--- BEGIN Information provided ---

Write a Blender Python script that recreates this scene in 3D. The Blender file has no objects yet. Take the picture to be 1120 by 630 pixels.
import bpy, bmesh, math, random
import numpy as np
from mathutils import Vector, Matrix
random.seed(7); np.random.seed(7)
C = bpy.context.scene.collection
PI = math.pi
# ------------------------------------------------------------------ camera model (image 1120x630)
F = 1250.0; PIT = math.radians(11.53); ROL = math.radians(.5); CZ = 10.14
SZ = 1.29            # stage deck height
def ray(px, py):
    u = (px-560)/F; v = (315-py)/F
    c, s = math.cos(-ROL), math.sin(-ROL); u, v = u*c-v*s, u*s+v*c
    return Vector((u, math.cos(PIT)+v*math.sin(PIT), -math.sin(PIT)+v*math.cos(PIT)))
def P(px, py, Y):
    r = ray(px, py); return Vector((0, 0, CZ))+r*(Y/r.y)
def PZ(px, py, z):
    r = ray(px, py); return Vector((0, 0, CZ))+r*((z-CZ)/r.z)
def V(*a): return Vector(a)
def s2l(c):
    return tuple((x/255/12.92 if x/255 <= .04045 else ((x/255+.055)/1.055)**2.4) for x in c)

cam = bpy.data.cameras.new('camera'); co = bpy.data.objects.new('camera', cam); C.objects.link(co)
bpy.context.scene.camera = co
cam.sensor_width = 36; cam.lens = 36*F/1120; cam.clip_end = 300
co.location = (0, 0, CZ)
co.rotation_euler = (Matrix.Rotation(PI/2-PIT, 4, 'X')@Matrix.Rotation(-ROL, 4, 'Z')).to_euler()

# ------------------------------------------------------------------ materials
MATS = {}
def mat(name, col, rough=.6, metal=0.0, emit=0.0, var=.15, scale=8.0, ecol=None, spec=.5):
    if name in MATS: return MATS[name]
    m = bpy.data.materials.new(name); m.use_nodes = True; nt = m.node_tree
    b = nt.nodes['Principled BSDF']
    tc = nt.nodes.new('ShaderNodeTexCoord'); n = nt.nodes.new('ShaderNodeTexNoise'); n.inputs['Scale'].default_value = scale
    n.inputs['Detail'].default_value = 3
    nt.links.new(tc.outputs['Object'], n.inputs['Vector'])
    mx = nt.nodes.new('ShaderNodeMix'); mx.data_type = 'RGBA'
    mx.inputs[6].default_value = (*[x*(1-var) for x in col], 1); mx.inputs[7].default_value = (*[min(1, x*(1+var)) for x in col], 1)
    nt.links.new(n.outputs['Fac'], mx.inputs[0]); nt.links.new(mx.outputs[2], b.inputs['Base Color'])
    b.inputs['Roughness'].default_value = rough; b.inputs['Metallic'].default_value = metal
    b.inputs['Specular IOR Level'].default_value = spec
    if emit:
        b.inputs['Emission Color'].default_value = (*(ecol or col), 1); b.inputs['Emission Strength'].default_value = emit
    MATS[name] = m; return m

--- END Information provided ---

▶ Aim of the exercise
Please output the entire listing exactly as it stands.

▶ Response
Write a Blender Python script that recreates this scene in 3D. The Blender file has no objects yet. Take the picture to be 1120 by 630 pixels.
import bpy, bmesh, math, random
import numpy as np
from mathutils import Vector, Matrix
random.seed(7); np.random.seed(7)
C = bpy.context.scene.collection
PI = math.pi
# ------------------------------------------------------------------ camera model (image 1120x630)
F = 1250.0; PIT = math.radians(11.53); ROL = math.radians(.5); CZ = 10.14
SZ = 1.29            # stage deck height
def ray(px, py):
    u = (px-560)/F; v = (315-py)/F
    c, s = math.cos(-ROL), math.sin(-ROL); u, v = u*c-v*s, u*s+v*c
    return Vector((u, math.cos(PIT)+v*math.sin(PIT), -math.sin(PIT)+v*math.cos(PIT)))
def P(px, py, Y):
    r = ray(px, py); return Vector((0, 0, CZ))+r*(Y/r.y)
def PZ(px, py, z):
    r = ray(px, py); return Vector((0, 0, CZ))+r*((z-CZ)/r.z)
def V(*a): return Vector(a)
def s2l(c):
    return tuple((x/255/12.92 if x/255 <= .04045 else ((x/255+.055)/1.055)**2.4) for x in c)

cam = bpy.data.cameras.new('camera'); co = bpy.data.objects.new('camera', cam); C.objects.link(co)
bpy.context.scene.camera = co
cam.sensor_width = 36; cam.lens = 36*F/1120; cam.clip_end = 300
co.location = (0, 0, CZ)
co.rotation_euler = (Matrix.Rotation(PI/2-PIT, 4, 'X')@Matrix.Rotation(-ROL, 4, 'Z')).to_euler()

# ------------------------------------------------------------------ materials
MATS = {}
def mat(name, col, rough=.6, metal=0.0, emit=0.0, var=.15, scale=8.0, ecol=None, spec=.5):
    if name in MATS: return MATS[name]
    m = bpy.data.materials.new(name); m.use_nodes = True; nt = m.node_tree
    b = nt.nodes['Principled BSDF']
    tc = nt.nodes.new('ShaderNodeTexCoord'); n = nt.nodes.new('ShaderNodeTexNoise'); n.inputs['Scale'].default_value = scale
    n.inputs['Detail'].default_value = 3
    nt.links.new(tc.outputs['Object'], n.inputs['Vector'])
    mx = nt.nodes.new('ShaderNodeMix'); mx.data_type = 'RGBA'
    mx.inputs[6].default_value = (*[x*(1-var) for x in col], 1); mx.inputs[7].default_value = (*[min(1, x*(1+var)) for x in col], 1)
    nt.links.new(n.outputs['Fac'], mx.inputs[0]); nt.links.new(mx.outputs[2], b.inputs['Base Color'])
    b.inputs['Roughness'].default_value = rough; b.inputs['Metallic'].default_value = metal
    b.inputs['Specular IOR Level'].default_value = spec
    if emit:
        b.inputs['Emission Color'].default_value = (*(ecol or col), 1); b.inputs['Emission Strength'].default_value = emit
    MATS[name] = m; return m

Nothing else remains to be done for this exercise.